Can every proof by contradiction also be shown without contradiction?
To determine what can and cannot be proved by contradiction, we have to formalize a notion of proof. As a piece of notation, we let $\bot$ represent an identically false proposition. Then $\lnot A$, the negation of $A$, is equivalent to $A \to \bot$, and we take the latter to be the definition of the former in terms of $\bot$.
There are two key logical principles that express different parts of what we call "proof by contradiction":
The principle of explosion: for any statement $A$, we can take "$\bot$ implies $A$" as an axiom. This is also called ex falso quodlibet.
The law of the excluded middle: for any statement $A$, we can take "$A$ or $\lnot A$" as an axiom.
In proof theory, there are three well known systems:
Minimal logic has neither of the two principles above, but it has basic proof rules for manipulating logical connectives (other than negation) and quantifiers. This system corresponds most closely to "direct proof", because it does not let us leverage a negation for any purpose.
Intuitionistic logic includes minimal logic and the principle of explosion
Classical logic includes intuitionistic logic and the law of the excluded middle
It is known that there are statements that are provable in intuitionistic logic but not in minimal logic, and there are statements that are provable in classical logic that are not provable in intuitionistic logic. In this sense, the principle of explosion allows us to prove things that would not be provable without it, and the law of the excluded middle allows us to prove things we could not prove even with the principle of explosion. So there are statements that are provable by contradiction that are not provable directly.
The scheme "If $A$ implies a contradiction, then $\lnot A$ must hold" is true even in intuitionistic logic, because $\lnot A$ is just an abbreviation for $A \to \bot$, and so that scheme just says "if $A \to \bot$ then $A \to \bot$". But in intuitionistic logic, if we prove $\lnot A \to \bot$, this only shows that $\lnot \lnot A$ holds. The extra strength in classical logic is that the law of the excluded middle shows that $\lnot \lnot A$ implies $A$, which means that in classical logic if we can prove $\lnot A$ implies a contradiction then we know that $A$ holds. In other words: even in intuitionistic logic, if a statement implies a contradiction then the negation of the statement is true, but in classical logic we also have that if the negation of a statement implies a contradiction then the original statement is true, and the latter is not provable in intuitionistic logic, and in particular is not provable directly.

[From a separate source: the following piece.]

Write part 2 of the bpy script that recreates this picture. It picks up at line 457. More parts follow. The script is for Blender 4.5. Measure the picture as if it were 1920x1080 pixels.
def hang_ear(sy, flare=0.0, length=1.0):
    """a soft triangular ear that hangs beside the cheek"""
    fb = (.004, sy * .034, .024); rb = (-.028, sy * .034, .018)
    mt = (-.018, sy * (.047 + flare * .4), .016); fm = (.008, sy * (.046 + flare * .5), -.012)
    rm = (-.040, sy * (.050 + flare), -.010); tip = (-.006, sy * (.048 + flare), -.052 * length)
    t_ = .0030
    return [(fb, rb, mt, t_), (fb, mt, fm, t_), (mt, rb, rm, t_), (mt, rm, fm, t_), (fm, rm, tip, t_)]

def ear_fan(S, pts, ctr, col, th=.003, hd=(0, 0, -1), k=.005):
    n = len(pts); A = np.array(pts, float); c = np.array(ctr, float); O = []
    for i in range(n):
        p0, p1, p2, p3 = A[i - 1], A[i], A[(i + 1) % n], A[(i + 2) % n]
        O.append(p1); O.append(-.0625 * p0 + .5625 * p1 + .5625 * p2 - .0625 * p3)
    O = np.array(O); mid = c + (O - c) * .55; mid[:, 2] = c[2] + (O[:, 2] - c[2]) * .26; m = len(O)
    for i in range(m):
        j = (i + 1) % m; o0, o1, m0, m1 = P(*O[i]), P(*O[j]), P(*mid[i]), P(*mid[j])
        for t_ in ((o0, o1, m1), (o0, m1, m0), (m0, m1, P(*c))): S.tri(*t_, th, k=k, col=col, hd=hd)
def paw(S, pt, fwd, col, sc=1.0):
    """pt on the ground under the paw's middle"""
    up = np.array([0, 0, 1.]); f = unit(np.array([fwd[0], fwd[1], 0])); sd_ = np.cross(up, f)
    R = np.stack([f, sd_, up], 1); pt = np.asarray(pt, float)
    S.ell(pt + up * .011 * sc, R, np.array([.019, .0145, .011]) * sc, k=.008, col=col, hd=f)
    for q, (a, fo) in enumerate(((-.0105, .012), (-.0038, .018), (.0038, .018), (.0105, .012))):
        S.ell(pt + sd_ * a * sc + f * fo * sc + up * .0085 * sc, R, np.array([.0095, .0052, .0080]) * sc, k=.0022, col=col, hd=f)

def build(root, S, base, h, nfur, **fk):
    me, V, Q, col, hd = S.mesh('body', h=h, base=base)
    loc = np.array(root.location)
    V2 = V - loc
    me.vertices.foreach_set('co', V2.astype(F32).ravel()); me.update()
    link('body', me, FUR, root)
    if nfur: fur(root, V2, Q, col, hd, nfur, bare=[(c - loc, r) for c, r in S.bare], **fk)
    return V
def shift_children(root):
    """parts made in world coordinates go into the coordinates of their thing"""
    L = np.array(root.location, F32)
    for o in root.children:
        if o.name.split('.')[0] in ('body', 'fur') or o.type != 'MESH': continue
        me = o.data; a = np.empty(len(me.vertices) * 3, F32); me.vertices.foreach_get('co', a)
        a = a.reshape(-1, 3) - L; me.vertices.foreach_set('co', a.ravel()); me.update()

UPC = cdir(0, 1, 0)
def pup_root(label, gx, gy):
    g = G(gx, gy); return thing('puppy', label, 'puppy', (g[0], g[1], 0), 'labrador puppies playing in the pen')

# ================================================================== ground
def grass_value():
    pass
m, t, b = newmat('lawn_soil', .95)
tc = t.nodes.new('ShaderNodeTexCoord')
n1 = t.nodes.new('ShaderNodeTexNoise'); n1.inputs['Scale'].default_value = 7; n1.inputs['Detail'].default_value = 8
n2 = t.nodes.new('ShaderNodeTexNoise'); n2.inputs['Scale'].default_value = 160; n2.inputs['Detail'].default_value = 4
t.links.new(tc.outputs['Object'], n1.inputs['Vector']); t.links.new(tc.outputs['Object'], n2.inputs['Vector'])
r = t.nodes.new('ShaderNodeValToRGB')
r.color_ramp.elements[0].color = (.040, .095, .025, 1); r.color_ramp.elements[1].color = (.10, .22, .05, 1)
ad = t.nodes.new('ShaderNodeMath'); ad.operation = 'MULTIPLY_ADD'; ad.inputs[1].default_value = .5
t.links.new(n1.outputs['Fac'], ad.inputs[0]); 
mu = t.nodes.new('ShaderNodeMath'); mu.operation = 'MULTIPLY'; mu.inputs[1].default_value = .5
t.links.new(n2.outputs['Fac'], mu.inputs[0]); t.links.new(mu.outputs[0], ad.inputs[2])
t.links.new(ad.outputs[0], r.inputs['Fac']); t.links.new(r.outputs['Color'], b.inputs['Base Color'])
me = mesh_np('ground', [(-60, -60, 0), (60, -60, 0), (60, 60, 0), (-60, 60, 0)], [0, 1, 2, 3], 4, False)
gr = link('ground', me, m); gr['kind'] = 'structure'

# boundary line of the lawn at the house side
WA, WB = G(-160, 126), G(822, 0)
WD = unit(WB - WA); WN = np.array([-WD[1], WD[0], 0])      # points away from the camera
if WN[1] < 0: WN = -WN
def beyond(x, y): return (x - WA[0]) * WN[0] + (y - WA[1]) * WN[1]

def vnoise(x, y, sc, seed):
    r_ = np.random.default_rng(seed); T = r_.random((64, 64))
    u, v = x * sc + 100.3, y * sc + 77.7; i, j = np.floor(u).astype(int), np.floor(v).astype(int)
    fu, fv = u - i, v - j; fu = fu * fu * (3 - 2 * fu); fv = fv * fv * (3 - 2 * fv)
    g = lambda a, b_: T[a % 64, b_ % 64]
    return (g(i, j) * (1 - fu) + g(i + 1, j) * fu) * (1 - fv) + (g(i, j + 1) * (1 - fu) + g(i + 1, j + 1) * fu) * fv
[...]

If a statements says "not $X$" then it is perfectly fine to assume $X$, arrive at a contradiction and conclude "not $X$". However, in many occasions a proof by contradiction is presented while it is really not used (let alone necessary). The reasoning then goes as follows:
Proof of $X$: Suppose not $X$. Then ... complete proof of $X$ follows here... This is a contradiction and therefore $X$.
A famous example is Euclid's proof of the infinitude of primes. It is often stated as follows (not by Euclid by the way):
Suppose there is only a finite number of primes. Then ... construction of new prime follows ... This is a contradiction so there are infinitely many primes.
Without the contradiction part, you'd be left with a perfectly fine argument. Namely, given a finite set of primes, a new prime can be constructed.
This kind of presentation is really something that you should learn to avoid. Once you're aware of this pattern its amazing how often you'll encounter it, including here on math.se.
It somewhat depends on whether you are intuitionist or not (or both? or neither? Who knows without the law of excluded middle). According to the Wikipedia article even intuitionists accept some versions of what one could call indirect proof, but reject most. In that sense, a direct proof would be preferable (and is often even a bit more elegant).
An example:
Theorem. There exist irrational numbers $a,b$ such that $a^b$ is rational.
Proof: Assume that $a,b\notin \mathbb Q$ always implies $a^b\notin \mathbb Q$. Then $u:=\sqrt 2^{\sqrt 2}\notin \mathbb Q$ and $u^\sqrt 2=\sqrt 2^{\sqrt 2\cdot\sqrt 2}=\sqrt 2^2=2\notin \mathbb Q$ - contradiction!
Indeed, an intuitionist would complain that we do not exhibit a pair $(a,b)$ with $a,b\notin \mathbb Q$ and $a^b\in \mathbb Q$. Instead, we only show that either $(\sqrt 2,\sqrt 2)$ or $(u,\sqrt 2)$ is such a pair. Converting the proof given above to a direct and constructive proof would in fact require you to actually prove one of the two possible options $u\in \mathbb Q$ or $u\notin\mathbb Q$.